Historically, the initial bill was introduced into federal legislation by Chuck Shumer (D-NY) and signed into law by President Bill Clinton. However, the Supreme Court deemed the law unconstitutional as it applied to individual states.  Would it make you feel any better if you knew that the law was sparked by a Native American tribe’s desire to continue smoking peyote as part of their religious rituals?

Sparked.  Get it?

Or, would it make you feel any better that the federal law, the one introduced by a Democrat and signed into law by a Democrat, was opposed by Supreme Court Justice Antonin Scalia?  He stated, with regard to the Native Americans who wanted to continue with their peyote ritual, that the law “would open the prospect of constitutionally required exemptions from civic obligations of almost every conceivable kind.”

For those of you not familiar with Justice Scalia, he’s about as conservative as they come. He’s so far to the right, I’m surprised he doesn’t fall off his bench.

So you see, the outrage over Governor Pence signing the RFRA into law is mostly coming from those who believe that their rights will be violated.  But what about the rights of the other side?  Why should their rights be compromised?

Back to Governor Pence.  Earlier this year, the governor launched what he called a “state-run news service”.  Really? Whose idea was it to call it that?  The Soviet Ministry of Propaganda?  It was a bad idea that was introduced to the public in the worst possible way. Luckily for him, he ditched it after a few days.  “JustIN” became “JustOUT”.

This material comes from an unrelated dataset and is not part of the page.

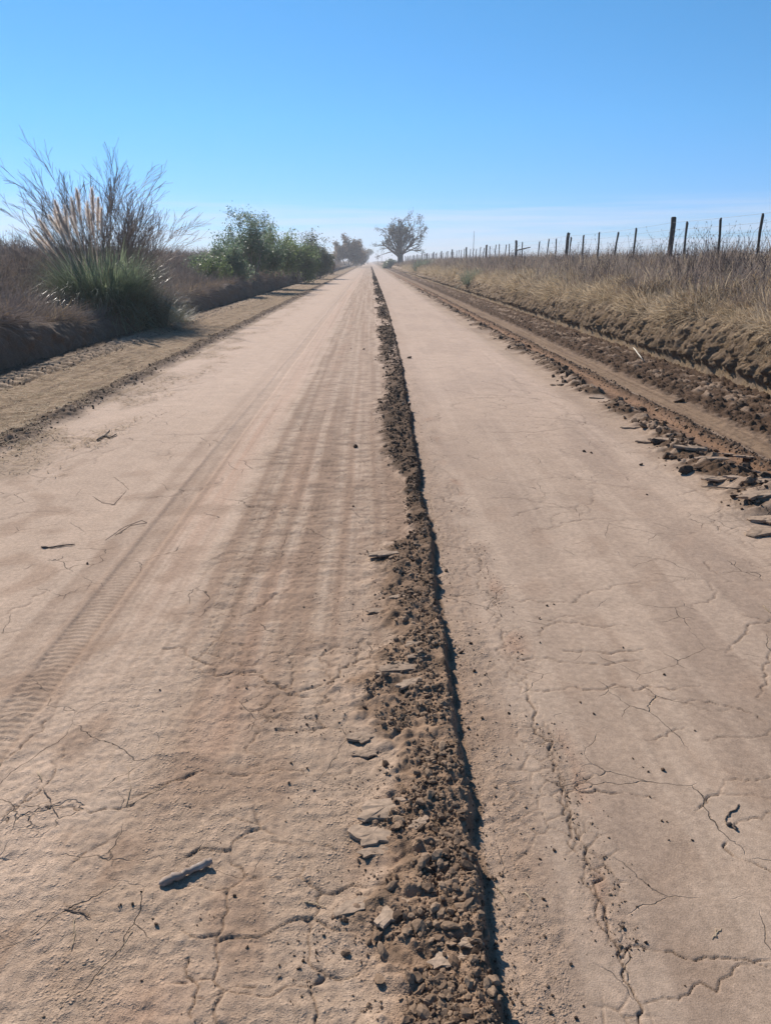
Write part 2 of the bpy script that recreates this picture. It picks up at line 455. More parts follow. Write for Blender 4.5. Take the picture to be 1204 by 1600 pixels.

Then there was his run-in with the overwhelmingly elected “little engine that could” State Superintendent of Public Instruction Glenda Ritz.  Pence had the audacity to sign legislation that stripped Ritz of her role as leader of the State Board of Education.  Then, in a half-baked attempt to soften that blow, he truncated the ISTEP test by a couple of hours so that third graders wouldn’t have to spend 12 1/2 hours on the test–a test that measures the competency of their teachers but doesn’t do a damn thing that’s good for students.  I don’t know a parent alive who gets up the first Monday of March and exclaims, “Yippee!  My child gets to take the ISTEP test this week!”

Let’s not even mention Pence’s ulterior motives, here.

That’s why Pence needs some Olivia Pope.  Whether you agree with him or not, his delivery sucks.  I’m not asking him to be a strictly populist governor, but for crying out loud, can you at least listen to the people who elected you?  And if you feel so strongly about something, would it hurt you to take out an op-ed in the Indianapolis Star that would support your argument?  You have a captive audience; however, these days, most of that audience would like to see you captive somewhere other than the State House.  Like in the zoo.

The takeaway from all of this should be and hopefully will be this:  Hold firm to your beliefs. Be kind to everyone.  God loves all of us, regardless of who we are.  If you own a business or provide a service, examine your conscience very carefully before you deny anyone the fruits of your labor or your particular talents or gifts.  Maybe in the long run this will teach us all to be more tolerant and understand that the greatest gift we as Americans enjoy is the fact that–at least for now–we’re free to hold fast to our beliefs.

And when I say tolerant, I mean tolerant.